Would you transcribe the whole listing exactly, minus its pictures?

■ **MATERIAL**:

* * *

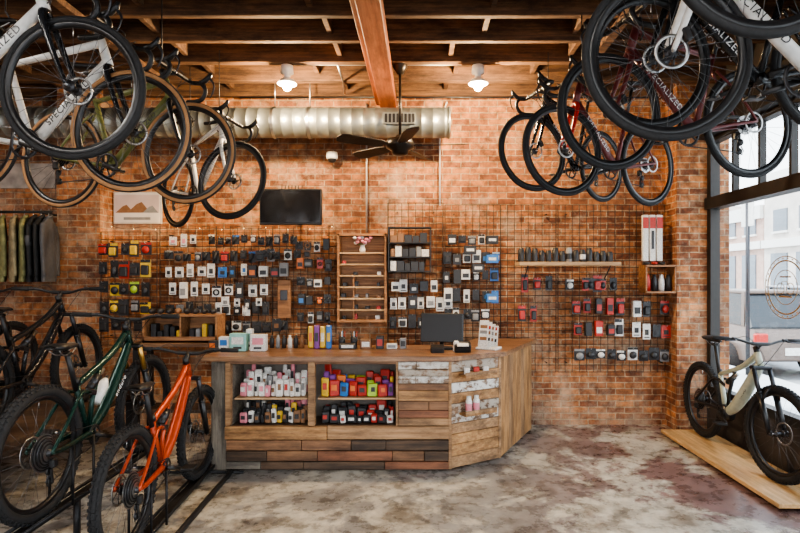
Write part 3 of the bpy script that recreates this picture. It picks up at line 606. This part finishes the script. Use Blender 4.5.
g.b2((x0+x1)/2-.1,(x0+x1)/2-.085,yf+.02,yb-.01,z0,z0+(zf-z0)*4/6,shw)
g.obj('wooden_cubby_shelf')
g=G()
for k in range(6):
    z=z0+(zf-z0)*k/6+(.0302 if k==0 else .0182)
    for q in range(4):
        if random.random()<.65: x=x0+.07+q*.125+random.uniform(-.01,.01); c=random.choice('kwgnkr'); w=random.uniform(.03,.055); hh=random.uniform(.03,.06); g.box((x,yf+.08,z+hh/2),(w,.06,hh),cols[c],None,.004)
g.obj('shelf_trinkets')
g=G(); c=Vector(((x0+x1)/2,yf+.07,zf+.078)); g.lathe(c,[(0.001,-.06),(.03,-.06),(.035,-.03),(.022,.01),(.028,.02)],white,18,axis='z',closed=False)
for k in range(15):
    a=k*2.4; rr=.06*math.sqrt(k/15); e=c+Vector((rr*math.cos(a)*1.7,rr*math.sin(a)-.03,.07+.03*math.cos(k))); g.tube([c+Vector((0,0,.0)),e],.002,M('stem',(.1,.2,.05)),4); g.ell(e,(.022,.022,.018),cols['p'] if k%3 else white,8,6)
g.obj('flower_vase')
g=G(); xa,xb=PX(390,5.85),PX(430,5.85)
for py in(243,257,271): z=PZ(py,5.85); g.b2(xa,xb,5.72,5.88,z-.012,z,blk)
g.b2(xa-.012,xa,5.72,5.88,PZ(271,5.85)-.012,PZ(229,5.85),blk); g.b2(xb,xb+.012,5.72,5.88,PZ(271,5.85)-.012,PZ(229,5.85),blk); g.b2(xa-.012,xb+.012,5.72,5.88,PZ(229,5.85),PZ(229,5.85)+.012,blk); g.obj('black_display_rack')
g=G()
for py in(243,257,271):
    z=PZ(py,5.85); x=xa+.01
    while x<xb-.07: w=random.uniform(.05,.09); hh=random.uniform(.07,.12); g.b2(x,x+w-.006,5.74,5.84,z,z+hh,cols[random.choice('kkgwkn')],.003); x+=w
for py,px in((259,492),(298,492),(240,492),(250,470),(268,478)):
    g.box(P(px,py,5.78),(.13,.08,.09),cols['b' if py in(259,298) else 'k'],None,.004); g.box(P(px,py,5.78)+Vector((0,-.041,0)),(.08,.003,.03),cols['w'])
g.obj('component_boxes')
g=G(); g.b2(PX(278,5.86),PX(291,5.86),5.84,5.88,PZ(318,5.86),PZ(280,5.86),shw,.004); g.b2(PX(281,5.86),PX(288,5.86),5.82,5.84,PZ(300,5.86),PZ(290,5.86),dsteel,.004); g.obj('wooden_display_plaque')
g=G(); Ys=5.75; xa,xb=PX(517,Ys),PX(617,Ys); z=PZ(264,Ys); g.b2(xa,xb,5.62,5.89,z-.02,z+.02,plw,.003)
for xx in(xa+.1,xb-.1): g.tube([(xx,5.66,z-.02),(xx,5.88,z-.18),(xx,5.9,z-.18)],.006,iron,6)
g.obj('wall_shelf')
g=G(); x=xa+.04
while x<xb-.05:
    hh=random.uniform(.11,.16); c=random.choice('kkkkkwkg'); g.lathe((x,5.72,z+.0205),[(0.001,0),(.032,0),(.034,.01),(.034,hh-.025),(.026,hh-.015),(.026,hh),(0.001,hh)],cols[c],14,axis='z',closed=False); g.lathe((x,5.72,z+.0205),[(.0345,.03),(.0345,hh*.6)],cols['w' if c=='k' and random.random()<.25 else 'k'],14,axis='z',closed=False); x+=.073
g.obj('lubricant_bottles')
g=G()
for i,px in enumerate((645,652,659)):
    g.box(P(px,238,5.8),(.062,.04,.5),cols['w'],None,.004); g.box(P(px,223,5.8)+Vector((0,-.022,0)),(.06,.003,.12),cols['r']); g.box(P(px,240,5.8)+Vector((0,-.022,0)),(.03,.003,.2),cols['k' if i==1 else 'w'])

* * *

■ **FULL OUTPUT**:
Write part 3 of the bpy script that recreates this picture. It picks up at line 606. This part finishes the script. Use Blender 4.5.
g.b2((x0+x1)/2-.1,(x0+x1)/2-.085,yf+.02,yb-.01,z0,z0+(zf-z0)*4/6,shw)
g.obj('wooden_cubby_shelf')
g=G()
for k in range(6):
    z=z0+(zf-z0)*k/6+(.0302 if k==0 else .0182)
    for q in range(4):
        if random.random()<.65: x=x0+.07+q*.125+random.uniform(-.01,.01); c=random.choice('kwgnkr'); w=random.uniform(.03,.055); hh=random.uniform(.03,.06); g.box((x,yf+.08,z+hh/2),(w,.06,hh),cols[c],None,.004)
g.obj('shelf_trinkets')
g=G(); c=Vector(((x0+x1)/2,yf+.07,zf+.078)); g.lathe(c,[(0.001,-.06),(.03,-.06),(.035,-.03),(.022,.01),(.028,.02)],white,18,axis='z',closed=False)
for k in range(15):
    a=k*2.4; rr=.06*math.sqrt(k/15); e=c+Vector((rr*math.cos(a)*1.7,rr*math.sin(a)-.03,.07+.03*math.cos(k))); g.tube([c+Vector((0,0,.0)),e],.002,M('stem',(.1,.2,.05)),4); g.ell(e,(.022,.022,.018),cols['p'] if k%3 else white,8,6)
g.obj('flower_vase')
g=G(); xa,xb=PX(390,5.85),PX(430,5.85)
for py in(243,257,271): z=PZ(py,5.85); g.b2(xa,xb,5.72,5.88,z-.012,z,blk)
g.b2(xa-.012,xa,5.72,5.88,PZ(271,5.85)-.012,PZ(229,5.85),blk); g.b2(xb,xb+.012,5.72,5.88,PZ(271,5.85)-.012,PZ(229,5.85),blk); g.b2(xa-.012,xb+.012,5.72,5.88,PZ(229,5.85),PZ(229,5.85)+.012,blk); g.obj('black_display_rack')
g=G()
for py in(243,257,271):
    z=PZ(py,5.85); x=xa+.01
    while x<xb-.07: w=random.uniform(.05,.09); hh=random.uniform(.07,.12); g.b2(x,x+w-.006,5.74,5.84,z,z+hh,cols[random.choice('kkgwkn')],.003); x+=w
for py,px in((259,492),(298,492),(240,492),(250,470),(268,478)):
    g.box(P(px,py,5.78),(.13,.08,.09),cols['b' if py in(259,298) else 'k'],None,.004); g.box(P(px,py,5.78)+Vector((0,-.041,0)),(.08,.003,.03),cols['w'])
g.obj('component_boxes')
g=G(); g.b2(PX(278,5.86),PX(291,5.86),5.84,5.88,PZ(318,5.86),PZ(280,5.86),shw,.004); g.b2(PX(281,5.86),PX(288,5.86),5.82,5.84,PZ(300,5.86),PZ(290,5.86),dsteel,.004); g.obj('wooden_display_plaque')
g=G(); Ys=5.75; xa,xb=PX(517,Ys),PX(617,Ys); z=PZ(264,Ys); g.b2(xa,xb,5.62,5.89,z-.02,z+.02,plw,.003)
for xx in(xa+.1,xb-.1): g.tube([(xx,5.66,z-.02),(xx,5.88,z-.18),(xx,5.9,z-.18)],.006,iron,6)
g.obj('wall_shelf')
g=G(); x=xa+.04
while x<xb-.05:
    hh=random.uniform(.11,.16); c=random.choice('kkkkkwkg'); g.lathe((x,5.72,z+.0205),[(0.001,0),(.032,0),(.034,.01),(.034,hh-.025),(.026,hh-.015),(.026,hh),(0.001,hh)],cols[c],14,axis='z',closed=False); g.lathe((x,5.72,z+.0205),[(.0345,.03),(.0345,hh*.6)],cols['w' if c=='k' and random.random()<.25 else 'k'],14,axis='z',closed=False); x+=.073
g.obj('lubricant_bottles')
g=G()
for i,px in enumerate((645,652,659)):
    g.box(P(px,238,5.8),(.062,.04,.5),cols['w'],None,.004); g.box(P(px,223,5.8)+Vector((0,-.022,0)),(.06,.003,.12),cols['r']); g.box(P(px,240,5.8)+Vector((0,-.022,0)),(.03,.003,.2),cols['k' if i==1 else 'w'])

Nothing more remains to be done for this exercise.